In der Stadtratssitzung sei die Sachlichkeit zurückgekehrt

Immerhin in der Stadtratssitzung am Mittwochabend, das sagen Beteiligte, sei die Sachlichkeit zurückgekehrt. SPD-Stadtrat Heinz Kuntke hat mit seiner Fraktion gegen eine Vertragsverlängerung Broll-Papes gestimmt, betonte aber: "Wir haben uns dabei nicht an den Vorwürfen orientiert, die im Raum standen. Das hat für uns keinerlei Rolle gespielt." Stattdessen habe man bereits der letzten Verlängerung unter der Voraussetzung zugestimmt, dass 2025 Schluss sei. "Zehn Jahre Intendanz sind für uns genug."

Derer zwei hat Broll-Pape in Bamberg noch vor sich, in wenigen Wochen soll das Programm für die kommende Spielzeit vorgestellt werden. Für Kulturreferentin Ulrike Siebenhaar beginnt unterdessen die Suche nach einem Nachfolger oder einer Nachfolgerin, der oder die bis 2024 feststehen muss. Schon am Donnerstag habe sie erste Gespräche geführt, sagte Siebenhaar.

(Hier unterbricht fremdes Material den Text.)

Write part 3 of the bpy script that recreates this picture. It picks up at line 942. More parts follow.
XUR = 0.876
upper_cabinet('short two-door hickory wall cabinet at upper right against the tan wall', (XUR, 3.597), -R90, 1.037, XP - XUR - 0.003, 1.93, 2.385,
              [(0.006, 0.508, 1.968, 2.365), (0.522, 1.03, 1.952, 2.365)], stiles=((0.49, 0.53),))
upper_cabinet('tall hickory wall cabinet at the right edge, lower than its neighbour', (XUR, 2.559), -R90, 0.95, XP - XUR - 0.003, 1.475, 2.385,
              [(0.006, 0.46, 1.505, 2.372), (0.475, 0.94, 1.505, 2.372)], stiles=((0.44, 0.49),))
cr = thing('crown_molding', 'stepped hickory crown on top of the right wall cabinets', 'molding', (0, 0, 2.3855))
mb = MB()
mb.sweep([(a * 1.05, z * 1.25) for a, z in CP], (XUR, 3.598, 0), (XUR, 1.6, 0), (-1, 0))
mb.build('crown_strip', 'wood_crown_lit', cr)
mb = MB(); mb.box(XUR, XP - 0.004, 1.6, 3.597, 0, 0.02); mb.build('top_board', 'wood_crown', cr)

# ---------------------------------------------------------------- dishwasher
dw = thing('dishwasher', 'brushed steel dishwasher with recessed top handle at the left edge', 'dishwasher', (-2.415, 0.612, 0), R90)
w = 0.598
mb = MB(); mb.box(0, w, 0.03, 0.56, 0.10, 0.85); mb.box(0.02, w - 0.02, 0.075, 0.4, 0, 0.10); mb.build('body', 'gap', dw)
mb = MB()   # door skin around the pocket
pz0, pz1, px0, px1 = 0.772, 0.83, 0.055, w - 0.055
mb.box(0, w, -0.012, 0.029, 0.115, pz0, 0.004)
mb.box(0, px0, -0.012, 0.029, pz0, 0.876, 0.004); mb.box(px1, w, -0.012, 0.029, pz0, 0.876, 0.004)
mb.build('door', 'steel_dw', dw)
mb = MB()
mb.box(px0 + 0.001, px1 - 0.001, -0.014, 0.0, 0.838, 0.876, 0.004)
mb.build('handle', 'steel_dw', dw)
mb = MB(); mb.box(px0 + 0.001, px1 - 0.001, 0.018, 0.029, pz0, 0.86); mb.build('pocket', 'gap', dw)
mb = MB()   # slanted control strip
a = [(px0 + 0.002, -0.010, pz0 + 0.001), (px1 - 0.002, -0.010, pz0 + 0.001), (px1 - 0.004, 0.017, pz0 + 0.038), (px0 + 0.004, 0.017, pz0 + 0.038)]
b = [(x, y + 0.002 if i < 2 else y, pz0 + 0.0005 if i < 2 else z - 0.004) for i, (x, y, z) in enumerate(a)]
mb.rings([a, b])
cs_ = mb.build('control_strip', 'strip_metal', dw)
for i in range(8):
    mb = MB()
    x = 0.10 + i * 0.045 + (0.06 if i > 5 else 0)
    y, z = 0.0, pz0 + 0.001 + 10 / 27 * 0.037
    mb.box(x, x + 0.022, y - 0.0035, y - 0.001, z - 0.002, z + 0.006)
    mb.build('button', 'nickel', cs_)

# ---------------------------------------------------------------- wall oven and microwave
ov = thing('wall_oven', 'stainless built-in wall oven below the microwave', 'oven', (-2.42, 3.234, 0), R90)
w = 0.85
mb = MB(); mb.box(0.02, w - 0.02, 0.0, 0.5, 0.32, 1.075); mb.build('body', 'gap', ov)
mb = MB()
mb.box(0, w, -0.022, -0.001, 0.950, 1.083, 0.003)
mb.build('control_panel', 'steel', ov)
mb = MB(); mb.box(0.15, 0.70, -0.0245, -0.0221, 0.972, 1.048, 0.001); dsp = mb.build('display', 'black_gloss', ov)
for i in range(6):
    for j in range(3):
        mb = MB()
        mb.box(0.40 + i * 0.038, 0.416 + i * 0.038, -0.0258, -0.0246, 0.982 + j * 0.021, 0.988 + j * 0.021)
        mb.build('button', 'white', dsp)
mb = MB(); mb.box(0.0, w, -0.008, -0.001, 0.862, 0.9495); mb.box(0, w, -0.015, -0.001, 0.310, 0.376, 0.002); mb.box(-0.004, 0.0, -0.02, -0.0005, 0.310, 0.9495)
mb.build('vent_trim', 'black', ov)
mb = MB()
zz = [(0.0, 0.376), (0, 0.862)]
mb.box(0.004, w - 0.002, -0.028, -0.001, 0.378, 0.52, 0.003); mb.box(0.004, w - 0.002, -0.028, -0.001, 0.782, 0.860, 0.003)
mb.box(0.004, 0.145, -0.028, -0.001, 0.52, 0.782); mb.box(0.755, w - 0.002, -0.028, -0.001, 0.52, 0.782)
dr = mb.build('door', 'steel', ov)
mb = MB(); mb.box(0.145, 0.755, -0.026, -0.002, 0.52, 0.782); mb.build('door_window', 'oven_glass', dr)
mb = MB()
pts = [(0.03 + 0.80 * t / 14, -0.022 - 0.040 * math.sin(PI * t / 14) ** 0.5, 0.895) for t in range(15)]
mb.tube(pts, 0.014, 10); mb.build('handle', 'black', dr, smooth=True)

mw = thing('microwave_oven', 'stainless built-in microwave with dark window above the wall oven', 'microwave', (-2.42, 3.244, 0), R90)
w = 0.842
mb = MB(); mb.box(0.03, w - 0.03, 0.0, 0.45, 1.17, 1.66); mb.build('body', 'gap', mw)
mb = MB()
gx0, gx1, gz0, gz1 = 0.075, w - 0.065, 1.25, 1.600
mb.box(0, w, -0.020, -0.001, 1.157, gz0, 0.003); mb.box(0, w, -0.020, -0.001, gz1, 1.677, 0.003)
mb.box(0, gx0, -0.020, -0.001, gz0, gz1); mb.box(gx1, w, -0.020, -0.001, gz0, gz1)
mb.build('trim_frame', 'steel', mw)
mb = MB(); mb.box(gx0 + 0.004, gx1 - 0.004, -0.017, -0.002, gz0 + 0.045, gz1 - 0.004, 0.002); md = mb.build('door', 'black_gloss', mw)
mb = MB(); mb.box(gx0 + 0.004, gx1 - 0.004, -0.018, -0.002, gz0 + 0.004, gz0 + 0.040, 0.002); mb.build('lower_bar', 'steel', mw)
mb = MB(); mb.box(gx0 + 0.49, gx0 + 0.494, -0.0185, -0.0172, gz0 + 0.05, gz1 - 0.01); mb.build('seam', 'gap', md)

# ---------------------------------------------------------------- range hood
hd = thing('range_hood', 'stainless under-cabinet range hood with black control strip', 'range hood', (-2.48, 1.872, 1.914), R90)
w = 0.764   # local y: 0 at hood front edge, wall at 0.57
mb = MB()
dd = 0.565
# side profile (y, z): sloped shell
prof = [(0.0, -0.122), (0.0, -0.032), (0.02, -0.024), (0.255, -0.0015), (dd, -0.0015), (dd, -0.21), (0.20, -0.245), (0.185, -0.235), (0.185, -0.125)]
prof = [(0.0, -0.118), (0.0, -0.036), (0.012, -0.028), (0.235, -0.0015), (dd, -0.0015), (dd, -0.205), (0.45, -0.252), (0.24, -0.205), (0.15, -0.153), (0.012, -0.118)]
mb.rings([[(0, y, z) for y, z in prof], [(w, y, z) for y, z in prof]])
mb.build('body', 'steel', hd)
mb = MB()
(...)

Am Theater besteht jetzt die Hoffnung, sich endlich wieder auf das Kerngeschäft konzentrieren zu können. Wenngleich durch die Entscheidung ja keine Vorwürfe ausgeräumt oder Konflikte gelöst sind, dürfte peu à peu der Alltag zurückkehren. Am Freitag zum Beispiel wird ein Stück von Thornton Wilder aufgeführt. Es trägt den Titel: "Wir sind noch einmal davongekommen."